**TASK PROMPT**
Transcribe the records that follow in their entirety, omitting any pictures.
** start of TASK INPUT **
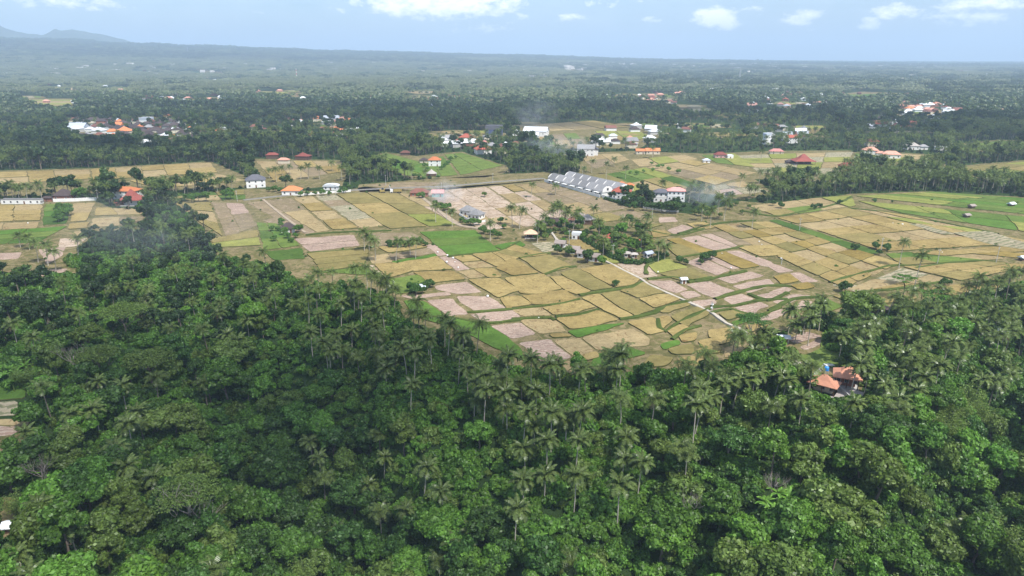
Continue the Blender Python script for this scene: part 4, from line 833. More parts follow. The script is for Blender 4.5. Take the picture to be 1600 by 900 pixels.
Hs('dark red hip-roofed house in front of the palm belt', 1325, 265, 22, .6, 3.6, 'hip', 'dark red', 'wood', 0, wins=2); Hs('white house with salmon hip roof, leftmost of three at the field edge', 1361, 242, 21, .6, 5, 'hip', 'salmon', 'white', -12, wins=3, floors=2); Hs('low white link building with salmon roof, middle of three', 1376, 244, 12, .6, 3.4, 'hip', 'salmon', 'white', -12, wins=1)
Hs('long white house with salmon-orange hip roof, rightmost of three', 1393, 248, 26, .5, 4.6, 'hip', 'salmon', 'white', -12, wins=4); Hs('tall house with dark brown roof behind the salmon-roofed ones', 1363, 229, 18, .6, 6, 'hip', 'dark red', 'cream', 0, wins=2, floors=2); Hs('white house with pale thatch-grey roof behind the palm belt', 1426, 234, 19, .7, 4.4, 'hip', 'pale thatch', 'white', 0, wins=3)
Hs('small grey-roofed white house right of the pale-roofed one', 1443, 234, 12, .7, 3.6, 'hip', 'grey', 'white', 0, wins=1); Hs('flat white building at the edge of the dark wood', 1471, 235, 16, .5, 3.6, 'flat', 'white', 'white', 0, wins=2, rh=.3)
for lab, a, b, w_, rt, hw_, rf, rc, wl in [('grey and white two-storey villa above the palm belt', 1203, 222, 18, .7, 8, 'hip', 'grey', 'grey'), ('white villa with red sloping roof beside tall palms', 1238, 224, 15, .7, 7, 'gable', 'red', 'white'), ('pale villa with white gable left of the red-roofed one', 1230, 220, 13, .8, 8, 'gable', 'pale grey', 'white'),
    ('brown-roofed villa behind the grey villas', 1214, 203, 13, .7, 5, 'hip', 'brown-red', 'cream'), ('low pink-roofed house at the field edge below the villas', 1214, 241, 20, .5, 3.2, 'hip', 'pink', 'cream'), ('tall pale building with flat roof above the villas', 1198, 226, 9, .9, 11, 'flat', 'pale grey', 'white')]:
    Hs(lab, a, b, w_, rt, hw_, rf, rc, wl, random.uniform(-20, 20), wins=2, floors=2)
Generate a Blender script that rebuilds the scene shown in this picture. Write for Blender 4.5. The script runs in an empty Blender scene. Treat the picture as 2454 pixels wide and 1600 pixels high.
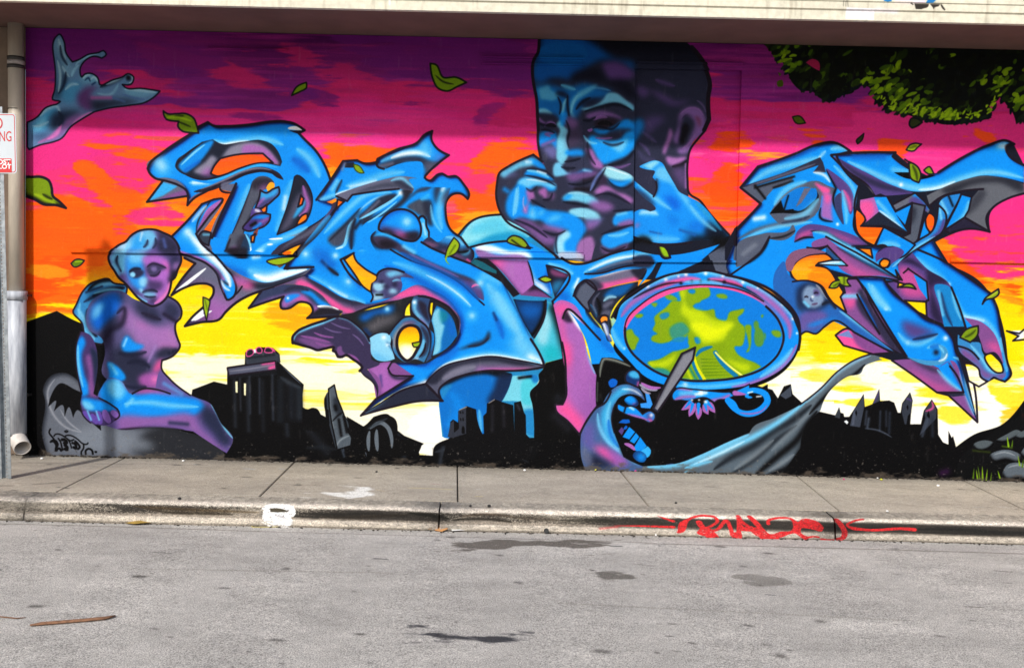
** end of TASK INPUT **
**EXPECTED ANSWER**
Continue the Blender Python script for this scene: part 4, from line 833. More parts follow. The script is for Blender 4.5. Take the picture to be 1600 by 900 pixels.
Hs('dark red hip-roofed house in front of the palm belt', 1325, 265, 22, .6, 3.6, 'hip', 'dark red', 'wood', 0, wins=2); Hs('white house with salmon hip roof, leftmost of three at the field edge', 1361, 242, 21, .6, 5, 'hip', 'salmon', 'white', -12, wins=3, floors=2); Hs('low white link building with salmon roof, middle of three', 1376, 244, 12, .6, 3.4, 'hip', 'salmon', 'white', -12, wins=1)
Hs('long white house with salmon-orange hip roof, rightmost of three', 1393, 248, 26, .5, 4.6, 'hip', 'salmon', 'white', -12, wins=4); Hs('tall house with dark brown roof behind the salmon-roofed ones', 1363, 229, 18, .6, 6, 'hip', 'dark red', 'cream', 0, wins=2, floors=2); Hs('white house with pale thatch-grey roof behind the palm belt', 1426, 234, 19, .7, 4.4, 'hip', 'pale thatch', 'white', 0, wins=3)
Hs('small grey-roofed white house right of the pale-roofed one', 1443, 234, 12, .7, 3.6, 'hip', 'grey', 'white', 0, wins=1); Hs('flat white building at the edge of the dark wood', 1471, 235, 16, .5, 3.6, 'flat', 'white', 'white', 0, wins=2, rh=.3)
for lab, a, b, w_, rt, hw_, rf, rc, wl in [('grey and white two-storey villa above the palm belt', 1203, 222, 18, .7, 8, 'hip', 'grey', 'grey'), ('white villa with red sloping roof beside tall palms', 1238, 224, 15, .7, 7, 'gable', 'red', 'white'), ('pale villa with white gable left of the red-roofed one', 1230, 220, 13, .8, 8, 'gable', 'pale grey', 'white'),
    ('brown-roofed villa behind the grey villas', 1214, 203, 13, .7, 5, 'hip', 'brown-red', 'cream'), ('low pink-roofed house at the field edge below the villas', 1214, 241, 20, .5, 3.2, 'hip', 'pink', 'cream'), ('tall pale building with flat roof above the villas', 1198, 226, 9, .9, 11, 'flat', 'pale grey', 'white')]:
    Hs(lab, a, b, w_, rt, hw_, rf, rc, wl, random.uniform(-20, 20), wins=2, floors=2)
Generate a Blender script that rebuilds the scene shown in this picture. Write for Blender 4.5. The script runs in an empty Blender scene. Treat the picture as 2454 pixels wide and 1600 pixels high.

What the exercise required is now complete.